#### What needs to be done
Give back the full material, exactly as it reads.

·····

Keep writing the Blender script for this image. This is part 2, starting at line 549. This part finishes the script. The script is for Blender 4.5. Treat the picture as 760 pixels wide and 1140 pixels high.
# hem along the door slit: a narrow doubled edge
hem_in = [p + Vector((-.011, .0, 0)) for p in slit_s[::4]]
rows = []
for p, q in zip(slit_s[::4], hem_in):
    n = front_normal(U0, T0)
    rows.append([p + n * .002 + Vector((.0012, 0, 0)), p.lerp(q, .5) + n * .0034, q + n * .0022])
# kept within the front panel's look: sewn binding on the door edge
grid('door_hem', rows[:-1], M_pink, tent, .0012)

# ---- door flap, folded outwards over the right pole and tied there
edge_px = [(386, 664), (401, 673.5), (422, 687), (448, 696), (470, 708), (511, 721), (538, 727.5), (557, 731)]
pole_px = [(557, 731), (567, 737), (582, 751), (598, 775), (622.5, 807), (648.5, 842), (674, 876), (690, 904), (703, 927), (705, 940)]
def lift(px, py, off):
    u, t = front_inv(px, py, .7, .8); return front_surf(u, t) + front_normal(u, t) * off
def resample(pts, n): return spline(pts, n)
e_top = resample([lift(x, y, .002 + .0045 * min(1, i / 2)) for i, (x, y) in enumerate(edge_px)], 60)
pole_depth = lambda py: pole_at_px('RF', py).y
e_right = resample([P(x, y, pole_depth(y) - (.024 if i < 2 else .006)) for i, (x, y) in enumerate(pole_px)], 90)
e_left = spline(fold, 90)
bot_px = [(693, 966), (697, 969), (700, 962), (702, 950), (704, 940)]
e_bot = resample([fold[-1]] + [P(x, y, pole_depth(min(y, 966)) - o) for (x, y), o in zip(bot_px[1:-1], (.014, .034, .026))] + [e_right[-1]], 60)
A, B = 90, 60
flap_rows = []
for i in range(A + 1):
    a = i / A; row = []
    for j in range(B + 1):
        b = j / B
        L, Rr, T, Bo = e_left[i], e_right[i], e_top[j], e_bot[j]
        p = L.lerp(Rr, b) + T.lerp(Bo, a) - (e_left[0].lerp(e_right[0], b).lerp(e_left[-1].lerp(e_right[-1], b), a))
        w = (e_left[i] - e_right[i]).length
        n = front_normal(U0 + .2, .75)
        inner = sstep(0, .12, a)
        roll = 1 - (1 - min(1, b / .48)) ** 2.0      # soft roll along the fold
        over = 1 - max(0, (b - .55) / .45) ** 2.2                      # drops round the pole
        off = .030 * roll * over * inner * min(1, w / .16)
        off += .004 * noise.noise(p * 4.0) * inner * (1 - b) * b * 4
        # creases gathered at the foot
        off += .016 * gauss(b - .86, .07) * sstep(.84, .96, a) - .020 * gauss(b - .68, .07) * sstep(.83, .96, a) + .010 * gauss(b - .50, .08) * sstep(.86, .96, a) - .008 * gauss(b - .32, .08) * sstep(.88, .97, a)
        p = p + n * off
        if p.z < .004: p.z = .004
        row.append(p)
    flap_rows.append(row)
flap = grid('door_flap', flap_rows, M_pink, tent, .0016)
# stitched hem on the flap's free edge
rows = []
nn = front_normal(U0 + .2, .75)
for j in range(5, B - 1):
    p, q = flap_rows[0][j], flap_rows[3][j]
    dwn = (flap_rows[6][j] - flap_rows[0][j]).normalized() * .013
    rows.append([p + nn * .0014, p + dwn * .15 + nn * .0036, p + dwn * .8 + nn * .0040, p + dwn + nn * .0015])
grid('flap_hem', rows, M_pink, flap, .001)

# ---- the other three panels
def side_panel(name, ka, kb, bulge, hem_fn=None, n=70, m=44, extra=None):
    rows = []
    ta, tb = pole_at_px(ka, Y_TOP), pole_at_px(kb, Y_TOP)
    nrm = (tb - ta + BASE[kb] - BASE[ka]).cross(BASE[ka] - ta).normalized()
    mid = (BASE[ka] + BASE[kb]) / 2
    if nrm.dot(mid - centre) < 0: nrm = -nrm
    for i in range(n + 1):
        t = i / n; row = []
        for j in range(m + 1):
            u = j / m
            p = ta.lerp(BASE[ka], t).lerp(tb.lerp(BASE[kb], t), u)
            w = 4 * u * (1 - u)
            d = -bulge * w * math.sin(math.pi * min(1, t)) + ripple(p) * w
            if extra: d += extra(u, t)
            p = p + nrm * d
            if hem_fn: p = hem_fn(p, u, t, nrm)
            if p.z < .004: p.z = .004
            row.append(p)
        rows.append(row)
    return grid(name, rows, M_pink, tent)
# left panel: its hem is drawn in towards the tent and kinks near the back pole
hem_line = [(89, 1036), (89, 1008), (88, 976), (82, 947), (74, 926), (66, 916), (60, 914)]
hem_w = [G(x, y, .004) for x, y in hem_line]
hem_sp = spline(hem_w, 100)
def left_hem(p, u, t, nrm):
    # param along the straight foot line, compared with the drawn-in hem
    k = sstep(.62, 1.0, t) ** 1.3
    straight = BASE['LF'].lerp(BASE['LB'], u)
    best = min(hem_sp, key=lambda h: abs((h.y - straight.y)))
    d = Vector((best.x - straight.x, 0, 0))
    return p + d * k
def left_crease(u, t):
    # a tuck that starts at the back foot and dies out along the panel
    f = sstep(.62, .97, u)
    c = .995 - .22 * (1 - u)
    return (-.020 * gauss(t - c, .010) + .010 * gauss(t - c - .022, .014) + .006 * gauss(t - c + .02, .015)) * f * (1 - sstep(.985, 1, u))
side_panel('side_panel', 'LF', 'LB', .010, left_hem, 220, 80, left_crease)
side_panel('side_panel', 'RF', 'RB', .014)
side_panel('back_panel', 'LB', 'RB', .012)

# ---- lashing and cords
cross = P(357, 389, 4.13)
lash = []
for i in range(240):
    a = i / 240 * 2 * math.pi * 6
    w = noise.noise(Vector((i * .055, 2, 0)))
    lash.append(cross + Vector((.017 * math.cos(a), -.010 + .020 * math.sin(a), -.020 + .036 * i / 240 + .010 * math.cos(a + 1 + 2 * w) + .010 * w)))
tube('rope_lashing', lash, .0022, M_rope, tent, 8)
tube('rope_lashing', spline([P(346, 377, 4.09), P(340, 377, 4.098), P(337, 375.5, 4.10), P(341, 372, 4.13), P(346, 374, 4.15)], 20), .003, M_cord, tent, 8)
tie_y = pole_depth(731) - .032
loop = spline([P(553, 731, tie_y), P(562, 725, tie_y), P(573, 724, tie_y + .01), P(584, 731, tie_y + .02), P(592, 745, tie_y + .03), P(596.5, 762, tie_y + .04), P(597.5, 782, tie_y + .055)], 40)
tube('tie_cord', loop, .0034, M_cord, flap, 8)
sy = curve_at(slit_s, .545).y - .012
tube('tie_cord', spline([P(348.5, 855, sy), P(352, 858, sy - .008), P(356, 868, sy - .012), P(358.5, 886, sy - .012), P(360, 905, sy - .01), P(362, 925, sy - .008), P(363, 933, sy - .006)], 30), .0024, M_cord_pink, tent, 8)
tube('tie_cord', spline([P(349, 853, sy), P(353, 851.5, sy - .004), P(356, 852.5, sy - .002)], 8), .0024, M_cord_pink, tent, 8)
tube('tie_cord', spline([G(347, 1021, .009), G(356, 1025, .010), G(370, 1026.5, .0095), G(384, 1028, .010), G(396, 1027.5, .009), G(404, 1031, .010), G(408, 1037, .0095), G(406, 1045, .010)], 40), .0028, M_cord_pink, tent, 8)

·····

#### Solution to the exercise
Keep writing the Blender script for this image. This is part 2, starting at line 549. This part finishes the script. The script is for Blender 4.5. Treat the picture as 760 pixels wide and 1140 pixels high.
# hem along the door slit: a narrow doubled edge
hem_in = [p + Vector((-.011, .0, 0)) for p in slit_s[::4]]
rows = []
for p, q in zip(slit_s[::4], hem_in):
    n = front_normal(U0, T0)
    rows.append([p + n * .002 + Vector((.0012, 0, 0)), p.lerp(q, .5) + n * .0034, q + n * .0022])
# kept within the front panel's look: sewn binding on the door edge
grid('door_hem', rows[:-1], M_pink, tent, .0012)

# ---- door flap, folded outwards over the right pole and tied there
edge_px = [(386, 664), (401, 673.5), (422, 687), (448, 696), (470, 708), (511, 721), (538, 727.5), (557, 731)]
pole_px = [(557, 731), (567, 737), (582, 751), (598, 775), (622.5, 807), (648.5, 842), (674, 876), (690, 904), (703, 927), (705, 940)]
def lift(px, py, off):
    u, t = front_inv(px, py, .7, .8); return front_surf(u, t) + front_normal(u, t) * off
def resample(pts, n): return spline(pts, n)
e_top = resample([lift(x, y, .002 + .0045 * min(1, i / 2)) for i, (x, y) in enumerate(edge_px)], 60)
pole_depth = lambda py: pole_at_px('RF', py).y
e_right = resample([P(x, y, pole_depth(y) - (.024 if i < 2 else .006)) for i, (x, y) in enumerate(pole_px)], 90)
e_left = spline(fold, 90)
bot_px = [(693, 966), (697, 969), (700, 962), (702, 950), (704, 940)]
e_bot = resample([fold[-1]] + [P(x, y, pole_depth(min(y, 966)) - o) for (x, y), o in zip(bot_px[1:-1], (.014, .034, .026))] + [e_right[-1]], 60)
A, B = 90, 60
flap_rows = []
for i in range(A + 1):
    a = i / A; row = []
    for j in range(B + 1):
        b = j / B
        L, Rr, T, Bo = e_left[i], e_right[i], e_top[j], e_bot[j]
        p = L.lerp(Rr, b) + T.lerp(Bo, a) - (e_left[0].lerp(e_right[0], b).lerp(e_left[-1].lerp(e_right[-1], b), a))
        w = (e_left[i] - e_right[i]).length
        n = front_normal(U0 + .2, .75)
        inner = sstep(0, .12, a)
        roll = 1 - (1 - min(1, b / .48)) ** 2.0      # soft roll along the fold
        over = 1 - max(0, (b - .55) / .45) ** 2.2                      # drops round the pole
        off = .030 * roll * over * inner * min(1, w / .16)
        off += .004 * noise.noise(p * 4.0) * inner * (1 - b) * b * 4
        # creases gathered at the foot
        off += .016 * gauss(b - .86, .07) * sstep(.84, .96, a) - .020 * gauss(b - .68, .07) * sstep(.83, .96, a) + .010 * gauss(b - .50, .08) * sstep(.86, .96, a) - .008 * gauss(b - .32, .08) * sstep(.88, .97, a)
        p = p + n * off
        if p.z < .004: p.z = .004
        row.append(p)
    flap_rows.append(row)
flap = grid('door_flap', flap_rows, M_pink, tent, .0016)
# stitched hem on the flap's free edge
rows = []
nn = front_normal(U0 + .2, .75)
for j in range(5, B - 1):
    p, q = flap_rows[0][j], flap_rows[3][j]
    dwn = (flap_rows[6][j] - flap_rows[0][j]).normalized() * .013
    rows.append([p + nn * .0014, p + dwn * .15 + nn * .0036, p + dwn * .8 + nn * .0040, p + dwn + nn * .0015])
grid('flap_hem', rows, M_pink, flap, .001)

# ---- the other three panels
def side_panel(name, ka, kb, bulge, hem_fn=None, n=70, m=44, extra=None):
    rows = []
    ta, tb = pole_at_px(ka, Y_TOP), pole_at_px(kb, Y_TOP)
    nrm = (tb - ta + BASE[kb] - BASE[ka]).cross(BASE[ka] - ta).normalized()
    mid = (BASE[ka] + BASE[kb]) / 2
    if nrm.dot(mid - centre) < 0: nrm = -nrm
    for i in range(n + 1):
        t = i / n; row = []
        for j in range(m + 1):
            u = j / m
            p = ta.lerp(BASE[ka], t).lerp(tb.lerp(BASE[kb], t), u)
            w = 4 * u * (1 - u)
            d = -bulge * w * math.sin(math.pi * min(1, t)) + ripple(p) * w
            if extra: d += extra(u, t)
            p = p + nrm * d
            if hem_fn: p = hem_fn(p, u, t, nrm)
            if p.z < .004: p.z = .004
            row.append(p)
        rows.append(row)
    return grid(name, rows, M_pink, tent)
# left panel: its hem is drawn in towards the tent and kinks near the back pole
hem_line = [(89, 1036), (89, 1008), (88, 976), (82, 947), (74, 926), (66, 916), (60, 914)]
hem_w = [G(x, y, .004) for x, y in hem_line]
hem_sp = spline(hem_w, 100)
def left_hem(p, u, t, nrm):
    # param along the straight foot line, compared with the drawn-in hem
    k = sstep(.62, 1.0, t) ** 1.3
    straight = BASE['LF'].lerp(BASE['LB'], u)
    best = min(hem_sp, key=lambda h: abs((h.y - straight.y)))
    d = Vector((best.x - straight.x, 0, 0))
    return p + d * k
def left_crease(u, t):
    # a tuck that starts at the back foot and dies out along the panel
    f = sstep(.62, .97, u)
    c = .995 - .22 * (1 - u)
    return (-.020 * gauss(t - c, .010) + .010 * gauss(t - c - .022, .014) + .006 * gauss(t - c + .02, .015)) * f * (1 - sstep(.985, 1, u))
side_panel('side_panel', 'LF', 'LB', .010, left_hem, 220, 80, left_crease)
side_panel('side_panel', 'RF', 'RB', .014)
side_panel('back_panel', 'LB', 'RB', .012)

# ---- lashing and cords
cross = P(357, 389, 4.13)
lash = []
for i in range(240):
    a = i / 240 * 2 * math.pi * 6
    w = noise.noise(Vector((i * .055, 2, 0)))
    lash.append(cross + Vector((.017 * math.cos(a), -.010 + .020 * math.sin(a), -.020 + .036 * i / 240 + .010 * math.cos(a + 1 + 2 * w) + .010 * w)))
tube('rope_lashing', lash, .0022, M_rope, tent, 8)
tube('rope_lashing', spline([P(346, 377, 4.09), P(340, 377, 4.098), P(337, 375.5, 4.10), P(341, 372, 4.13), P(346, 374, 4.15)], 20), .003, M_cord, tent, 8)
tie_y = pole_depth(731) - .032
loop = spline([P(553, 731, tie_y), P(562, 725, tie_y), P(573, 724, tie_y + .01), P(584, 731, tie_y + .02), P(592, 745, tie_y + .03), P(596.5, 762, tie_y + .04), P(597.5, 782, tie_y + .055)], 40)
tube('tie_cord', loop, .0034, M_cord, flap, 8)
sy = curve_at(slit_s, .545).y - .012
tube('tie_cord', spline([P(348.5, 855, sy), P(352, 858, sy - .008), P(356, 868, sy - .012), P(358.5, 886, sy - .012), P(360, 905, sy - .01), P(362, 925, sy - .008), P(363, 933, sy - .006)], 30), .0024, M_cord_pink, tent, 8)
tube('tie_cord', spline([P(349, 853, sy), P(353, 851.5, sy - .004), P(356, 852.5, sy - .002)], 8), .0024, M_cord_pink, tent, 8)
tube('tie_cord', spline([G(347, 1021, .009), G(356, 1025, .010), G(370, 1026.5, .0095), G(384, 1028, .010), G(396, 1027.5, .009), G(404, 1031, .010), G(408, 1037, .0095), G(406, 1045, .010)], 40), .0028, M_cord_pink, tent, 8)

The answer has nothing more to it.